The draft RTS propose criteria for classifying ICT-related incidents as well as a classification approach and materiality thresholds for determining major ICT-related incidents and significant cyber threats. To aid comparability, the draft RTS aim to make DORA’s new requirements as consistent as possible with existing incident reporting frameworks such as those of the Network and Information Security Directive 2 (NIS2) and the Payment Services Directive 2 (PSD2). That should help financial institutions to minimize adaptations to their existing ICT-related incident reporting.

3. ICT third party risk management

The draft ITS establish templates for the register of information, covering all contractual arrangements with ICT TPPs at individual, consolidated and sub-consolidated levels. Compared to the outsourcing guidelines from the ESA's, extended information requirements are required. This is likely to lead to some effort on the part of banks and other financial entities.

The draft RTS specify the content of the policy regarding the life cycle management of third-party arrangements for the use ICT services supporting critical or important functions. It was developed with an eye to existing outsourcing guidelines from the ESA's. This should help financial institutions that have already implemented existing guidelines to make the required changes.

What now?

DORA will make digital resilience a board-level priority. Senior executives need to respond with strong leadership and a strategic approach to digital resilience. True, the new rules follow a risk-based approach and will be applied proportionately. However, only the smallest firms will benefit from formal reductions in scope.

Firms should act now to begin analysing the necessary changes to their risk management activities.
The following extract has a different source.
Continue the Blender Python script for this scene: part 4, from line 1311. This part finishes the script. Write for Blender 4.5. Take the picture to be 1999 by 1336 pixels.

Key priorities are likely to include:

  • Adapting implementation plans that take the recently published policy package – and other upcoming technical standards – into account.
  • Ensuring that ICT risk management framework fulfills requirements regarding policies, procedures, protocols and tools.
  • Verifying that the incident reporting processes meet the required classification approach and materiality thresholds.
  • Identifying responsibilities and reporting processes and set up appropriate data quality controls to meet the requirements of the register of information.
  • Verifying whether a policy for managing contractual arrangements with ICT TPPs that support critical or important functions is in place, and whether it covers all phases of the life cycle.

Banks should also respond to the public consultation on the RTS and ITS (open until 11 September 2023), for example by commenting on the simplicity, clarity and proportionality of requirements. DORA represents a major change to European financial regulation; active engagement is critical.